My problem:
For any submartingale $(X_s)_{s\geq0}$ and for all $t\geq0$ show that $\sup_{s\in[0,t]}\mathbb{E}[|X_s]|]$ is finite.
What I have until now: I know that $\mathbb{E}[X_s]$ is increasing hence the supremum of the expected values is bounded by $\mathbb{E}[X_t]=\mathbb{E}[X_t^+]-\mathbb{E}[X_t^-]$. I also know that therefore $\mathbb{E}[X_t]=\mathbb{E}[X_t^+]-\mathbb{E}[X_t^-]\geq \mathbb{E}[X_s^+]-\mathbb{E}[X_s^-]\geq0$, where the last inequality uses that the martingale may start wlog at $X_0=0$.

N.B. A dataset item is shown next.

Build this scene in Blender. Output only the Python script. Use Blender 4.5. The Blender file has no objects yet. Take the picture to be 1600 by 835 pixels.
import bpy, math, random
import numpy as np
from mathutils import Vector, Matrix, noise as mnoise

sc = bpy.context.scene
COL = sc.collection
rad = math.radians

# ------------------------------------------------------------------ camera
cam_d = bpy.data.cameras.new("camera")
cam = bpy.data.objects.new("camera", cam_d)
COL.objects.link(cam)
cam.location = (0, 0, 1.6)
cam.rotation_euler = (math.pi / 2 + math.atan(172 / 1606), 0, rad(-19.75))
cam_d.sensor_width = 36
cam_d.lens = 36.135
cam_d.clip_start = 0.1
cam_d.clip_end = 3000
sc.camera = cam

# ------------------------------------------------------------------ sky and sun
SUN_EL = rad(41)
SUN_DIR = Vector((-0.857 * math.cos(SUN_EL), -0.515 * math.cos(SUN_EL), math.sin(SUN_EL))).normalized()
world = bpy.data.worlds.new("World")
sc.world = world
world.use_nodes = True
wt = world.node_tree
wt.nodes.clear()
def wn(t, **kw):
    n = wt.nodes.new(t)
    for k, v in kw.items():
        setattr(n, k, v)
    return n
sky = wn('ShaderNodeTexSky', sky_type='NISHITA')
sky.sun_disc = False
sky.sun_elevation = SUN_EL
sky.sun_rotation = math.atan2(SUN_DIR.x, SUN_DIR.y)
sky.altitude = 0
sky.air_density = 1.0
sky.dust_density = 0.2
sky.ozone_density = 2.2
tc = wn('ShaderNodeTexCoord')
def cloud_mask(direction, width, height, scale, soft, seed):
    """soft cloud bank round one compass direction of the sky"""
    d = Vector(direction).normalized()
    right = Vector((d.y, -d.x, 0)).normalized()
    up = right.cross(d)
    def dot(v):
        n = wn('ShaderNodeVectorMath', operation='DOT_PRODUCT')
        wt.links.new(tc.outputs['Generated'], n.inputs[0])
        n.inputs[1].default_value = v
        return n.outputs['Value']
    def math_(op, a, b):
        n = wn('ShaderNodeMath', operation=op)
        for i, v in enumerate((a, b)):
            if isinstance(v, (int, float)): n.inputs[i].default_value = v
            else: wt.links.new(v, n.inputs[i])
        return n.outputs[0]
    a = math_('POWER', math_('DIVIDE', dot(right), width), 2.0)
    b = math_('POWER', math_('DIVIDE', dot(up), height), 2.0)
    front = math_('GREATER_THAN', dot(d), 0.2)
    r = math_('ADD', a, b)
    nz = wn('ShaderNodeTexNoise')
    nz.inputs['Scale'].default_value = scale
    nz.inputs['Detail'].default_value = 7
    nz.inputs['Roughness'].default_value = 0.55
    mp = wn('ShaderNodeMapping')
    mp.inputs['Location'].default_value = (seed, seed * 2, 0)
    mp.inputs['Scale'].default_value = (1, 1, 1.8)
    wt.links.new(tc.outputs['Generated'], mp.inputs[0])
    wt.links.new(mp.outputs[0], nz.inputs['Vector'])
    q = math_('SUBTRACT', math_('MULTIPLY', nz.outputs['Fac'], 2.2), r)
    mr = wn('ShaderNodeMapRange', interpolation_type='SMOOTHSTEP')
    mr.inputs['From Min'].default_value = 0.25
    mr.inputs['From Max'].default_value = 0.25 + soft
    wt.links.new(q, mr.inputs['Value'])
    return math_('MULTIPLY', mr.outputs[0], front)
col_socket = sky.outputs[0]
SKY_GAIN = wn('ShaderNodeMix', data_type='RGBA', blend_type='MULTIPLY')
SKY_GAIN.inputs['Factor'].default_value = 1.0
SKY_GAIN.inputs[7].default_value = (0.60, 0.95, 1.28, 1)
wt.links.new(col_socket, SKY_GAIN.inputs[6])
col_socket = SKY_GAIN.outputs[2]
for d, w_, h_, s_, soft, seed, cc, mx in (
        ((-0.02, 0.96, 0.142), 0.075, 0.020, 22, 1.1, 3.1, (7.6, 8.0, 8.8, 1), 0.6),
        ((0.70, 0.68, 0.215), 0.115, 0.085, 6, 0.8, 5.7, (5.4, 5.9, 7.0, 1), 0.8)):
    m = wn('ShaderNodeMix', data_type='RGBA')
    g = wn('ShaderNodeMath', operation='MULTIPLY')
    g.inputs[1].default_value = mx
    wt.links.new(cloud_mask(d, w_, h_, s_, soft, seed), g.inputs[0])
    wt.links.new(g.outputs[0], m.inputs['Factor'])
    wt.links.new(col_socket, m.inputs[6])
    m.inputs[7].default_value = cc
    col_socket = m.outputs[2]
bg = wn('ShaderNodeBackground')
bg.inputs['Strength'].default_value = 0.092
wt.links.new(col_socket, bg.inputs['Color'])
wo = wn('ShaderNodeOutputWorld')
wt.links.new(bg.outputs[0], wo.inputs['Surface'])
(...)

But how can i prevent $X_s^+$ and $X_s^-$ from both diverging to infinity s.t. their difference remains "nice"? Any attemt to estimate $\mathbb{E}[|X_s|]=\mathbb{E}[X_s^+]+\mathbb{E}[X_s^-]$ without terms depending on $s$ failed so far...
Thanks!
From
$$|X_s| = 2X_s^+ - X_s, \qquad s \leq t$$
we conclude
$$\mathbb{E}(|X_s|) \leq 2 \sup_{s \leq t}\mathbb{E}(X_{s}^+) - \underbrace{\mathbb{E}(X_s)}_{\geq \mathbb{E}X_0}$$
Note that $(X_t^+)_{t \geq 0}$ is a sub-martingale (since $(X_t)_{t \geq 0}$ is a sub-martingale) and therefore
$$\sup_{s \leq t} \mathbb{E}(X_{s}^+) \leq \mathbb{E}(X_t^+)< \infty$$
Hence
$$\sup_{s \leq t} \mathbb{E}(|X_s|) \leq \mathbb{E}(X_t^+) - \mathbb{E}X_0<\infty$$
Roughly speaking: Since the expectations are increasing, the expectations of the negative part cannot diverge. On the other hand, the boundedness of the expectations (on compact $t$-intervalls) implies the boundedness of the expectations of the positive parts.